Quote from Sydney Architect, Bruce Rikard: "No one can replace Mr Utzon, the perfectionist with fantastic integrity... No consortium, no committee, has ever or ever will create a work of art."

The different forms of dissent and protest proved to be a further example of the generational divide. Younger architects saw the behaviour of their superiors as outrageously outdated. The government architect, Ted Farmer, seen as instrumental to Utzon's demise, was regarded as having compromised both a great work of art and its visionary architect on a grand scale.

"The only architect technically and ethically able to complete the Opera House as it should be completed" - quote from the petition signed by 75 of the 85 Government Architects, Public Works Department, written by Ted Mack, Architect (later Mayor, North Sydney and known as 'father of the independents').

Ted Farmer, meanwhile, saw himself as having brought a project into line that was out of control, both in terms of time and expenditure. He conceded that Utzon had received a poorly structured brief to which he had responded with integrity only to be then rejected by the Government client.

Seventy five of the eighty five architects under his direction at the Public Works Department signed a petition against Utzon's removal. Farmer stood before them in tears of dismay and anger at their unprofessional behaviour.

The idea of Sydney Opera House had, for almost a decade now, been a powerful symbol of cultural aspiration; now it also embodied an ideological rift between the old and the new in Australia.

Throughout this time, Utzon maintained publically that he was the only man to finish the job. But behind this outward conviction and brinkmanship, he was conflicted about returning to the job under the government's new terms as a subordinated design consultant, letting go entirely, or being reinstated somehow to complete the beautifully crafted modern cathedral that the building so powerfully evoked. Utzon warned Hughes that the architects who took over in his absence would be starting from zero and coming straight back to the minister 'as soon as they realised the difficulties'.

Quote from Utzon: "It would seem I am merely to prepare designs in accordance with instructions and leave it to others to supervise construction. Such a proposal is not only unpractical but quite unacceptable to me. I am at all times prepared to work with them as your representatives, but not under them... It is not I but the Sydney Opera House that creates all the enormous difficulties."

Despite the unfolding drama, building work continued unabated and Stage 2 neared completion. Once the final tile lids were in place and the stunning impact of their finish had been revealed, the cranes stopped and the site was at a standstill for two years. Only then did the 3rd Stage begin, and in the absence of the original author.

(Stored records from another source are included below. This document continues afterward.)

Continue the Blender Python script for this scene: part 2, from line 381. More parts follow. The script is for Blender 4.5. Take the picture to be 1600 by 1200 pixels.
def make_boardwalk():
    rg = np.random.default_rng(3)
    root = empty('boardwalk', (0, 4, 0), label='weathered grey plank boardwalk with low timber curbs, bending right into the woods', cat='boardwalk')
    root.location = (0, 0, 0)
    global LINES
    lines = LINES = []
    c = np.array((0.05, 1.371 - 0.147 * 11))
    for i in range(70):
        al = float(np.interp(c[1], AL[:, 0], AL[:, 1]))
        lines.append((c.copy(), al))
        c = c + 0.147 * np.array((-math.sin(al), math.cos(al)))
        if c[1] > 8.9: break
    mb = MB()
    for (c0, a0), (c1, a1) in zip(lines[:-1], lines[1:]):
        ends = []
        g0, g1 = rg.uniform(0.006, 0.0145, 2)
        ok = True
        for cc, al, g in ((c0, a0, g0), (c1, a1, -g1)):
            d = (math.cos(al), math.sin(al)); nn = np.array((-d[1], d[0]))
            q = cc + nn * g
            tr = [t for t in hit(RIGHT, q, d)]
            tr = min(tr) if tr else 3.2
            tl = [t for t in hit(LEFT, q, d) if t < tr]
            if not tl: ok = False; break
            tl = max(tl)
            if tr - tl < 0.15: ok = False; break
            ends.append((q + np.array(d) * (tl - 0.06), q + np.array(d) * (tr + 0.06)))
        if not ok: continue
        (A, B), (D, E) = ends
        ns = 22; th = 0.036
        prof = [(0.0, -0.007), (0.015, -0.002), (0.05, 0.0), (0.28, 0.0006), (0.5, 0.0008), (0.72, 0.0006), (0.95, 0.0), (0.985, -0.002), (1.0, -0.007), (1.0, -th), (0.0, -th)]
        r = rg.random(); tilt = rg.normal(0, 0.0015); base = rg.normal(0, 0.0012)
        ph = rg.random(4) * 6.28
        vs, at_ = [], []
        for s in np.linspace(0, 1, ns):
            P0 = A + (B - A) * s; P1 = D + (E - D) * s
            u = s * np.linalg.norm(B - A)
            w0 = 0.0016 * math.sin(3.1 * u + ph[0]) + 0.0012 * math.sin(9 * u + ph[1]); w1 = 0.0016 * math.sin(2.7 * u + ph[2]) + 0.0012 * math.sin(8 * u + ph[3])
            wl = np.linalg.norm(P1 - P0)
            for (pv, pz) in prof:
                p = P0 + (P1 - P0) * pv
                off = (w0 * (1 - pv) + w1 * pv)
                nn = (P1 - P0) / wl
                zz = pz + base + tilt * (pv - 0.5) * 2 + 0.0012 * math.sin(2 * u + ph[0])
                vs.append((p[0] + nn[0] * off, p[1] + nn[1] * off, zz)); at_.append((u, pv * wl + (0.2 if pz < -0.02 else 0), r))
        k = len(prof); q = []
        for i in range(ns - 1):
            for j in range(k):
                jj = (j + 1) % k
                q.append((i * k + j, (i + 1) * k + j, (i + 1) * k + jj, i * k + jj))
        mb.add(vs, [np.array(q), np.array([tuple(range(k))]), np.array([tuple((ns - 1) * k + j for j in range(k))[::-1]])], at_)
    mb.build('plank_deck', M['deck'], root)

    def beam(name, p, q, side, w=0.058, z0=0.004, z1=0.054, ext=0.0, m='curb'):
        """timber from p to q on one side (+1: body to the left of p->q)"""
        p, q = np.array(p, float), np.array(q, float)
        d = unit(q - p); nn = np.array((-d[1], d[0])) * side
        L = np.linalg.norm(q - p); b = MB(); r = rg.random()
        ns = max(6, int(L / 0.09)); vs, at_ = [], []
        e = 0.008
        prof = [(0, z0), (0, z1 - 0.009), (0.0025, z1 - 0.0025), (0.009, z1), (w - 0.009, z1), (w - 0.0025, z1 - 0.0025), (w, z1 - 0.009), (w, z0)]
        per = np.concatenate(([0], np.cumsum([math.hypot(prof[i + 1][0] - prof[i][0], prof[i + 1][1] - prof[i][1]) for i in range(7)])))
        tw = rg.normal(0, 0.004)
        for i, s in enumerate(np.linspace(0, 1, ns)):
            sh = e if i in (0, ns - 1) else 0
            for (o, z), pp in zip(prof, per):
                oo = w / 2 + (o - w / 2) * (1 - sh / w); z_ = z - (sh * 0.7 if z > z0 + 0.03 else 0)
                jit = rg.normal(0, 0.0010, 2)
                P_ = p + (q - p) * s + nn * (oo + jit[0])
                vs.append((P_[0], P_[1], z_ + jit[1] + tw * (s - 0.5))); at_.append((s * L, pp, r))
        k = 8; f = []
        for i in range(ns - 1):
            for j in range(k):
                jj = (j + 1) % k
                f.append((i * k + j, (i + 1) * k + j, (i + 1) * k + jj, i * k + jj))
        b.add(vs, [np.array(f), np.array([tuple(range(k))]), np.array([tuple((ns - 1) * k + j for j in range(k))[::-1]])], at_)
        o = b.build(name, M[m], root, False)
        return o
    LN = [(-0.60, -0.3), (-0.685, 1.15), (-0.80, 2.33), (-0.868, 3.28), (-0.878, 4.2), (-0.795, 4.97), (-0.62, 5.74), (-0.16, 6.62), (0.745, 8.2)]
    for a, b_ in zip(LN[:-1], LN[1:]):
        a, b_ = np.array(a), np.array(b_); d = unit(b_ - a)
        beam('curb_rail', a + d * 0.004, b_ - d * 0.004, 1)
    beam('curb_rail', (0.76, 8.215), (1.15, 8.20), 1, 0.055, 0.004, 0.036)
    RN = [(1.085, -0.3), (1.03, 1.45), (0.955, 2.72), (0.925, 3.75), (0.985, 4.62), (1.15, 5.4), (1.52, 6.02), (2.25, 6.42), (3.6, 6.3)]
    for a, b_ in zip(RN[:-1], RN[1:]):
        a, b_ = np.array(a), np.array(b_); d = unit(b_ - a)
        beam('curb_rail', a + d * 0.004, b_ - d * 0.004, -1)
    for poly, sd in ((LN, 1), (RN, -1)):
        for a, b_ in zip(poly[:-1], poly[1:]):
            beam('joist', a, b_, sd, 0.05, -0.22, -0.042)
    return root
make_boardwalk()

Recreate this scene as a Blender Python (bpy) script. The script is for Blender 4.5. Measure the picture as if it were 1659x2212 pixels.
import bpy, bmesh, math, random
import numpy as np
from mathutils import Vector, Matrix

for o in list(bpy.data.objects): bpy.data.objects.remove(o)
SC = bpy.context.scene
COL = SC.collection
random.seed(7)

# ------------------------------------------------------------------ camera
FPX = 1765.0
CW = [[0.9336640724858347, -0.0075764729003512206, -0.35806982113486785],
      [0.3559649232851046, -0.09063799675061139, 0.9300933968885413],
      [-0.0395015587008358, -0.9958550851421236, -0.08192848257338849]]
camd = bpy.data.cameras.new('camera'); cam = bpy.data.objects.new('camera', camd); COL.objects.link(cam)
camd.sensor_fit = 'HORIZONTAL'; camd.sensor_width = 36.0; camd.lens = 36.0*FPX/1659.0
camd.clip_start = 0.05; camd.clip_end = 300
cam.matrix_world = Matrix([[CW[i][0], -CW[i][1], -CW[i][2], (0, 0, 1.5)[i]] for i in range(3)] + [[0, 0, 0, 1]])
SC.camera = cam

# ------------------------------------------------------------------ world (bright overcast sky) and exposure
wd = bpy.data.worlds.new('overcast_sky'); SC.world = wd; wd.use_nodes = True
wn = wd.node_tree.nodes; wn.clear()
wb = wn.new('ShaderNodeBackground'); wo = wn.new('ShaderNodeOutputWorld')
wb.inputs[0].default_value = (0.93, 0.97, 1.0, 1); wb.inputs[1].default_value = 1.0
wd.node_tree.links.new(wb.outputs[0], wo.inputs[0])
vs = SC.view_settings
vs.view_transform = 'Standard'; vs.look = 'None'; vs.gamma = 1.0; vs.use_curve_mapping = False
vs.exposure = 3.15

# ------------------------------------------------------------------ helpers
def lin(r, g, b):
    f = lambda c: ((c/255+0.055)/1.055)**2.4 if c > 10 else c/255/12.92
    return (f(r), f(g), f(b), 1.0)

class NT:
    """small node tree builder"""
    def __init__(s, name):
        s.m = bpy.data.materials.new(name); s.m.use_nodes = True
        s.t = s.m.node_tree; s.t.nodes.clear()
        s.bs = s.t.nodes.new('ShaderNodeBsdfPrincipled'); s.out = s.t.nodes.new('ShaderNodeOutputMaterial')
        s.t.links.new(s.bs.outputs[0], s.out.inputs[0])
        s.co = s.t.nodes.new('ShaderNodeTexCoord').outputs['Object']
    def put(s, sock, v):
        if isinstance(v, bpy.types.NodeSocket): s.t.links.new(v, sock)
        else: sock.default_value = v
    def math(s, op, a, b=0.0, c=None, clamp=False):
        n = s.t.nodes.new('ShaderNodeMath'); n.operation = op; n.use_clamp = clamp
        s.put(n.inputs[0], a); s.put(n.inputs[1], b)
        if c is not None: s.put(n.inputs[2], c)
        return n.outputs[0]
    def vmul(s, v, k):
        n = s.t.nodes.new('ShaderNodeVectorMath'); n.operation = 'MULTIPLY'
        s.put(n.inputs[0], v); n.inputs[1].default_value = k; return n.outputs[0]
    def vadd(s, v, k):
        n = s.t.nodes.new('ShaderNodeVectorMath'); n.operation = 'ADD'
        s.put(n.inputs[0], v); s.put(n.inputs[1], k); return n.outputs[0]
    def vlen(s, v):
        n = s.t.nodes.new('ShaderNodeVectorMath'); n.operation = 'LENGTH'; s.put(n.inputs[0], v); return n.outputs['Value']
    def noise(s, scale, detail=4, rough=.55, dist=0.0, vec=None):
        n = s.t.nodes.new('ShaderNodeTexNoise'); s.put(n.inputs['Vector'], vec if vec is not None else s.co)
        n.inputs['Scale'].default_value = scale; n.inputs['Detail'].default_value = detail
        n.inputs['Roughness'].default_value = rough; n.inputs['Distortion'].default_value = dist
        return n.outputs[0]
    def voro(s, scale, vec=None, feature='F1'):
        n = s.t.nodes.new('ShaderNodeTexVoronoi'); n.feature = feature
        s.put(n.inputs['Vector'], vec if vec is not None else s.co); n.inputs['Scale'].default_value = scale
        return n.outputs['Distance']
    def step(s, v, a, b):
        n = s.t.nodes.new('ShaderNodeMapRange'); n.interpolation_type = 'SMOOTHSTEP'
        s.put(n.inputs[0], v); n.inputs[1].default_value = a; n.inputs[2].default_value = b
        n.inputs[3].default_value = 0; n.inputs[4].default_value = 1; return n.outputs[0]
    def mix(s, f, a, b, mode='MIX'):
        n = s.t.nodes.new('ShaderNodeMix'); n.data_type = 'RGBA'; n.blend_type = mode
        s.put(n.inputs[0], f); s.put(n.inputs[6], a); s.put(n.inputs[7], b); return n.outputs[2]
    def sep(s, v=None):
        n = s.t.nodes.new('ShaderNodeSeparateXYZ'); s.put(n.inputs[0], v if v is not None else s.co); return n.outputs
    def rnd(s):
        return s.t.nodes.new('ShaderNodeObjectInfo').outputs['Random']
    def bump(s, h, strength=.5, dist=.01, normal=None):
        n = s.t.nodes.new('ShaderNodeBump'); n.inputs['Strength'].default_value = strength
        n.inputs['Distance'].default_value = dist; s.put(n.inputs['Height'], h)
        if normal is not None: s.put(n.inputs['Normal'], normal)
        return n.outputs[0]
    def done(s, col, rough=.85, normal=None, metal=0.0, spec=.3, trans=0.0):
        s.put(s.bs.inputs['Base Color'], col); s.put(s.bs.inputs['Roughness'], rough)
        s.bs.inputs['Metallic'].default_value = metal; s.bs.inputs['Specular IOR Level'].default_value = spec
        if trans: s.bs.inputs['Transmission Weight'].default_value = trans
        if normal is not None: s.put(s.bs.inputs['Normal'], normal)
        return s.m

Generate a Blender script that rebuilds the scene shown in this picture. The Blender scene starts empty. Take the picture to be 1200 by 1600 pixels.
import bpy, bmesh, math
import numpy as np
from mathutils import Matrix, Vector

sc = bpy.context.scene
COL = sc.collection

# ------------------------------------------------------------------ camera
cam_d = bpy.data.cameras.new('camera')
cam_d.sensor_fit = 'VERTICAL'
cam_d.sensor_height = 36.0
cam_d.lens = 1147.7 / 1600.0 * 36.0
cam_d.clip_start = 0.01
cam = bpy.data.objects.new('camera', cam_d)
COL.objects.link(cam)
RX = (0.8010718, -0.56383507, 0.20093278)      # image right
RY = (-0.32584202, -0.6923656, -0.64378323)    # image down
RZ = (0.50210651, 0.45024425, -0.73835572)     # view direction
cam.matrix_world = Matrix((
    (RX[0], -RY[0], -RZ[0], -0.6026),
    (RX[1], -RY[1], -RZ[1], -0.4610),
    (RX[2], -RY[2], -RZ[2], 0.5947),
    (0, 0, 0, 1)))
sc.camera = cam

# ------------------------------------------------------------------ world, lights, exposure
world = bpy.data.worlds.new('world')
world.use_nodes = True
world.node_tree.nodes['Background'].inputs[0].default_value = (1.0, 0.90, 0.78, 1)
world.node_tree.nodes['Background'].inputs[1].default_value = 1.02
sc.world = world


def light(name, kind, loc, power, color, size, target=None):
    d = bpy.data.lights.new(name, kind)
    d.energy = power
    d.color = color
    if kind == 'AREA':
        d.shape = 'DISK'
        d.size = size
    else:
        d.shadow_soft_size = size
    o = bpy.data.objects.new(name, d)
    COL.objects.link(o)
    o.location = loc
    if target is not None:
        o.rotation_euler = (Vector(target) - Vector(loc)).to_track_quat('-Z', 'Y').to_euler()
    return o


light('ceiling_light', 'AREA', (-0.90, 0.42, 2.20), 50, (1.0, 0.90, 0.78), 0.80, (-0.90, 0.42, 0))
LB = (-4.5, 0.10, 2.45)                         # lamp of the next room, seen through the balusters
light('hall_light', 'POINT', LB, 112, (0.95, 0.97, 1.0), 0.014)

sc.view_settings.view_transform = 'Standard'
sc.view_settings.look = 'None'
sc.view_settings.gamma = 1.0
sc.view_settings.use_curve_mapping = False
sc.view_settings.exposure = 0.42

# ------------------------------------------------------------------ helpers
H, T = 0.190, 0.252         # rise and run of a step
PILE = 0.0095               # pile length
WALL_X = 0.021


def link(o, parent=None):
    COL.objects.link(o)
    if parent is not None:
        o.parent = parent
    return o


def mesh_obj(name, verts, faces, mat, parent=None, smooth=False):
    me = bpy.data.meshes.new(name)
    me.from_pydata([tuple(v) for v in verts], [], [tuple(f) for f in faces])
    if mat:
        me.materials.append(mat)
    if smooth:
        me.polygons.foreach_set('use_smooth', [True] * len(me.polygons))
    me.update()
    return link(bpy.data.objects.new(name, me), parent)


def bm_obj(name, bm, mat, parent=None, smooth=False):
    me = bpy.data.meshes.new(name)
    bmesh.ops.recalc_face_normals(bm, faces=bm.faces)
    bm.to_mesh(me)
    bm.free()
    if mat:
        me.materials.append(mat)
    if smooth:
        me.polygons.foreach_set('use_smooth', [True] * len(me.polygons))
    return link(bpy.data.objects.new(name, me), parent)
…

Utzon had only minor victories in the final stages of his negotiations with the government. He was shown a diagram that depicted him out on a limb in the hierarchy of Hughes' new program. He demanded outstanding payment for his staff. He had told his staff not to find new work but - believing he would be reinstated - to wait for him to be returned to the job.

While the payment to staff was granted immediately by Hughes, the nine points Utzon had insisted upon for his own reinstatement was met only with rejection.

By March 28, exactly one month since Utzon had written to Hughes saying that he was being forced to leave, the struggle to finalise his reinstatement was over and the Government decided to go its own way.

On the 28th of April, Jørn Utzon and his family flew out of Sydney in secrecy. Neither he nor his wife Lis would ever return to Australia. Stopping in the Yucatan he revisited to the Mayan temples that had so deeply inspired his vision for Bennelong Point.

Postcard from Jørn Utzon to Bill Wheatland, May 1966: "Went to Yucatan. The ruins are wonderful. So why worry? Sydney Opera House becomes a ruin one day."

The Arups engineers had remained out of the public debate as much as possible, focusing on finishing Stage 2 and declining all opportunities to talk to the press. Letters continued to fly across the world between Michael Lewis, Jack Zunz and Ove Arup, eloquently capturing the mood of regret as they witnessed Utzon finally succumb to the weight of events.

Both Zunz and Arup continued to reached out to Utzon but for now, at least, the bridge between them had collapsed.

It was the end of an extraordinarily dramatic period in many peoples' lives, but none felt its impact more than Jørn Utzon and Ove Arup.

For Utzon the sense of loss and disappointment would understandably endure for many years. He had, a decade before, been very surprised to have won the competition, and though young and inexperienced, he had risen to the occasion. He had brought an unmistakable genius to the project which endures in the finished building today.

Yet his relentless pursuit of perfection had gradually been abandoned by all around him until the endeavour had become impossible. Utzon withdrew from the building project as an artist unwilling to compromise his vision or contemplate anything less than his imagined ideal. And he never wished to set eyes upon the imperfect result.

Ove Arup believed that in Utzon he had found the perfect architect with whom to collaborate in his personal quest for 'Total Architecture', an approach which dissolved the disconnect between engineers and architects that he had been seeking his whole career.

Arup felt it was the conflict within Utzon himself that led to the series of unraveling events, a view that demonstrates Arup's misunderstanding of the influence his own presence and absence had on the project.

Years later, Povl Ahm, a mutual friend of both men, took Arup to Hellebk. Leaving Arup in the hotel room, he went alone to see Utzon at his home. Utzon refused to see Arup.

The two men met one last time in 1978, at a reception in London for Utzon, who had won the Royal Gold Medal for Architecture. They shook hands and spoke a few words, but far from being a moment of reconciliation, the exchange was instead characterised by the profound loss experienced by both men.